Porque es un hecho fortuito y violento el que desencadena
toda la trama de esta novela que tiene, como primera gran virtud, la capacidad
de substraerte, absorberte, engancharte con algo que suele causarnos apatía, la
vida de dos tipos grises, insulsos, antisociales. Unos inadaptados en el
sentido más social del término. En su devenir, acaban revelándonos lo
asquerosos que somos.
Nos propone Santiago Lorenzo un viaje que va desde la urbe
más asfixiante al pueblo más abandonado, revelándonos la inmensa oportunidad
que puede existir en los centenares de pueblos, cargados de historia y vacíos
de gente. Un viaje hacia la innecesaridad del consumo, de los lujos, de
superficialidades que una y otra vez a lo largo de las páginas nos va
restregando como si de un examen continuo de conciencia se tratase.

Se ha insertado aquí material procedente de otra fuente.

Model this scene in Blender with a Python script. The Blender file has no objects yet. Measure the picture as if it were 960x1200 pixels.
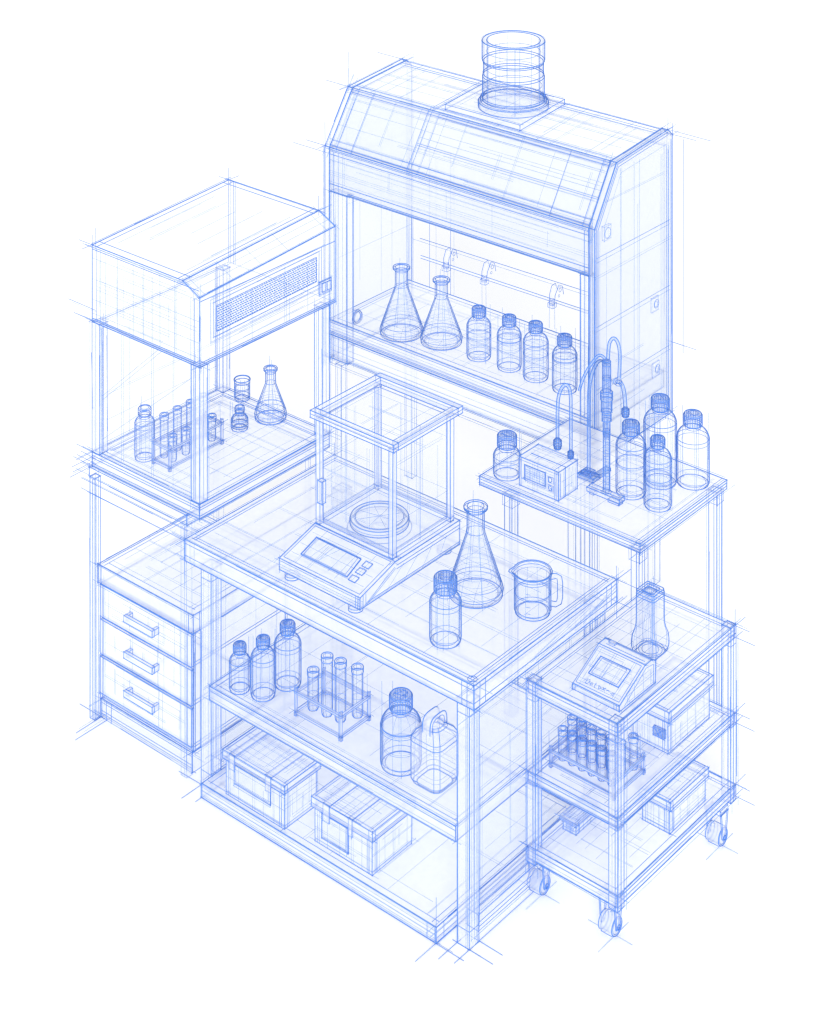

La biopsia que se realiza a nuestro simpático y complaciente
modo de vida, a nuestras reglas tan aceptadas que nos parecen divinas es
mordaz, lacerante, de un humor negro zaino. Llega a ser tan cruel que, en un
momento determinado, en un sorprendente y único diálogo con el lector, llega a
pedirle disculpas. Y es que, para el narrador, todos acabamos siendo asquerosos
y mochufas.
En una de las escasas entrevistas que concede el autor,
explica que ser mochufa es “creerse que Ana Rosa no se está riendo en tu cara
cuando se emociona”.
Debo reconocer que es de las novelas en las que he esperado a que se calmase la ola mediática para acudir a ella, y porque estoy convencido que estamos trivializando excesivamente el gran reto colectivo que tenemos con el despoblamiento rural que es, sin duda, nuestro mayor problema estructural en el territorio.

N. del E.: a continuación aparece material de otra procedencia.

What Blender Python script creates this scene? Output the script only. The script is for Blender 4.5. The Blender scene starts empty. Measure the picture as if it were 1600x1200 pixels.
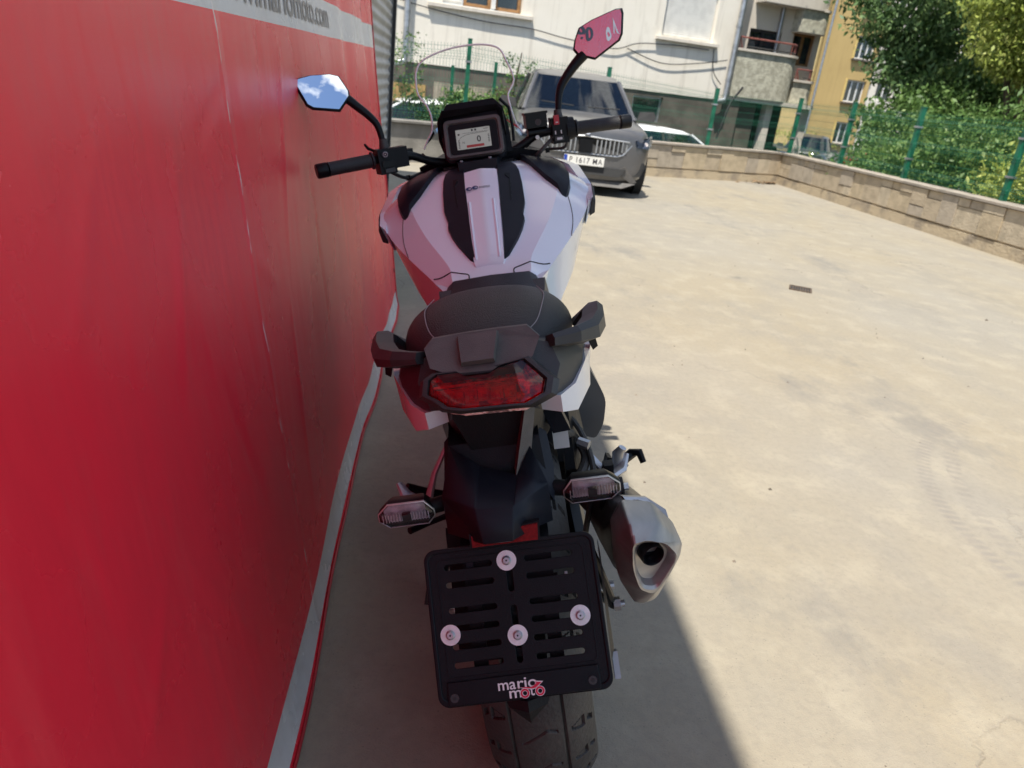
import bpy, bmesh, math, random
import numpy as np
from mathutils import Vector, Matrix, Euler
from math import sin, cos, pi, radians, sqrt, atan2
random.seed(7); rng = np.random.default_rng(7)
S = bpy.context.scene
COL = S.collection
# ------------------------------------------------------------------ camera
cam_d = bpy.data.cameras.new("camera"); cam = bpy.data.objects.new("camera", cam_d); COL.objects.link(cam)
F_PX = 1150.0
cam_d.sensor_width = 36.0; cam_d.lens = 36.0 * F_PX / 1600.0
cam_d.clip_start = 0.02; cam_d.clip_end = 600
_roll, _pitch, _az = radians(6.8), radians(22.1732), radians(6.9582)
Fv = Vector((sin(_az) * cos(_pitch), cos(_az) * cos(_pitch), -sin(_pitch)))
R0 = Vector((cos(_az), -sin(_az), 0)); U0 = R0.cross(Fv)
Uv = U0 * cos(_roll) - R0 * sin(_roll); Rv = R0 * cos(_roll) + U0 * sin(_roll)
mw = Matrix((Rv, Uv, -Fv)).transposed().to_4x4(); mw.translation = (0, 0, 1.25)
cam.matrix_world = mw
cam_d.dof.use_dof = True; cam_d.dof.focus_distance = 1.15; cam_d.dof.aperture_fstop = 8.5
S.camera = cam
S.view_settings.view_transform = 'Standard'; S.view_settings.look = 'None'
S.view_settings.exposure = 0.62; S.view_settings.gamma = 1; S.view_settings.use_curve_mapping = False
# ------------------------------------------------------------------ light
SUN = Vector((-0.22, -0.38, 1.0)).normalized()
el = math.asin(SUN.z); CLOUD = (3.15, 0.235, 2.3)
W = bpy.data.worlds.new("World"); S.world = W; W.use_nodes = True
nt = W.node_tree; nt.nodes.clear()
sky = nt.nodes.new('ShaderNodeTexSky'); sky.sky_type = 'NISHITA'; sky.sun_disc = False; sky.air_density = 1.0; sky.dust_density = 0.3; sky.ozone_density = 4.5
sky.sun_elevation = el; sky.sun_rotation = atan2(SUN.x, SUN.y)
tc = nt.nodes.new('ShaderNodeTexCoord')
nz = nt.nodes.new('ShaderNodeTexNoise'); nz.inputs['Scale'].default_value = 5.0; nz.inputs['Detail'].default_value = 10
nz.inputs['Roughness'].default_value = 0.55
cr = nt.nodes.new('ShaderNodeValToRGB'); cr.color_ramp.elements[0].position = 0.52; cr.color_ramp.elements[1].position = 0.60
mx = nt.nodes.new('ShaderNodeMix'); mx.data_type = 'RGBA'
mx.inputs[7].default_value = (8.2, 8.5, 8.9, 1)
bg = nt.nodes.new('ShaderNodeBackground'); bg.inputs['Strength'].default_value = 0.105
wo = nt.nodes.new('ShaderNodeOutputWorld')
L = nt.links.new
mpw = nt.nodes.new('ShaderNodeMapping'); mpw.inputs['Location'].default_value = CLOUD; L(tc.outputs['Generated'], mpw.inputs['Vector']); L(mpw.outputs[0], nz.inputs['Vector']); L(nz.outputs['Fac'], cr.inputs['Fac'])
L(cr.outputs['Color'], mx.inputs[0]); L(sky.outputs['Color'], mx.inputs[6])
L(mx.outputs[2], bg.inputs['Color']); L(bg.outputs[0], wo.inputs[0])
sd = bpy.data.lights.new("sun", 'SUN'); sd.energy = 4.7; sd.angle = radians(0.5); sd.color = (1.0, 0.95, 0.86)
so = bpy.data.objects.new("sun", sd); COL.objects.link(so)
so.rotation_euler = (-SUN).to_track_quat('-Z', 'Y').to_euler()
S.cycles.max_bounces = 7; S.cycles.transparent_max_bounces = 16; S.cycles.use_denoising = True
S.cycles.caustics_reflective = False; S.cycles.caustics_refractive = False

# ------------------------------------------------------------------ materials
def srgb(r, g, b):
    f = lambda c: (c / 255 / 12.92) if c / 255 <= .04045 else ((c / 255 + .055) / 1.055) ** 2.4
    return (f(r), f(g), f(b))
def mat(name, col, rough=.5, metal=0., var=.12, vs=6., bump=0., bs=60., coat=0., spec=.5, col2=None, lo=.4, hi=.6, rvar=.0, sheen=0., detail=4, stretch=None, coatr=.05):
    m = bpy.data.materials.new(name); m.use_nodes = True; t = m.node_tree; l = t.links.new
    p = t.nodes['Principled BSDF']
    p.inputs['Roughness'].default_value = rough; p.inputs['Metallic'].default_value = metal
    p.inputs['Coat Weight'].default_value = coat; p.inputs['Coat Roughness'].default_value = coatr
    p.inputs['Specular IOR Level'].default_value = spec; p.inputs['Sheen Weight'].default_value = sheen
    c = t.nodes.new('ShaderNodeTexCoord'); vec = c.outputs['Object']
    if stretch:
        mp = t.nodes.new('ShaderNodeMapping'); mp.inputs['Scale'].default_value = stretch
        l(vec, mp.inputs['Vector']); vec = mp.outputs[0]
    n = t.nodes.new('ShaderNodeTexNoise'); n.inputs['Scale'].default_value = vs; n.inputs['Detail'].default_value = detail
    l(vec, n.inputs['Vector'])
    r = t.nodes.new('ShaderNodeValToRGB'); r.color_ramp.elements[0].position = lo; r.color_ramp.elements[1].position = hi
    c2 = col2 or tuple(max(0, x * (1 + var)) for x in col); c1 = col if col2 else tuple(x * (1 - var) for x in col)
    r.color_ramp.elements[0].color = (*c1, 1); r.color_ramp.elements[1].color = (*c2, 1)
    l(n.outputs['Fac'], r.inputs['Fac']); l(r.outputs['Color'], p.inputs['Base Color'])
    if rvar:
        mr = t.nodes.new('ShaderNodeMapRange'); mr.inputs['To Min'].default_value = max(0, rough - rvar); mr.inputs['To Max'].default_value = min(1, rough + rvar)
        n3 = t.nodes.new('ShaderNodeTexNoise'); n3.inputs['Scale'].default_value = vs * 2.3; n3.inputs['Detail'].default_value = 6
        l(vec, n3.inputs['Vector']); l(n3.outputs['Fac'], mr.inputs['Value']); l(mr.outputs[0], p.inputs['Roughness'])
    if bump:
        n2 = t.nodes.new('ShaderNodeTexNoise'); n2.inputs['Scale'].default_value = bs; n2.inputs['Detail'].default_value = 3
        l(vec, n2.inputs['Vector'])
        b = t.nodes.new('ShaderNodeBump'); b.inputs['Strength'].default_value = bump; b.inputs['Distance'].default_value = .01
        l(n2.outputs['Fac'], b.inputs['Height']); l(b.outputs[0], p.inputs['Normal'])
    return m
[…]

Me he llegado la fantástica sorpresa del tratamiento que en
la novela se hace del tema y como se van colando algunos ingredientes que nos
hacen entender que ser un asceta en la tercera década del siglo XXI donde a
todos lados llega la cobertura, los repartos a domicilio y los mochufas
domingueros, es otra cosa.
Una prosa rica, singular, con la asombrosa cualidad de ser
recargada y fluida nos da pistas del volcado vital que el autor ha puesto en
sus páginas, que alegría para nuestra lengua tener a gente así, y que lo comparta
para disfrute de todos. Porque a pesar de la sordidez del hilo, como buen
mochufa, la he disfrutado.
Y he aprendido, espero no se me olvide en el momento culminante,
que si me tropiezo con Manuel por casualidad, haré como el que no lo veo.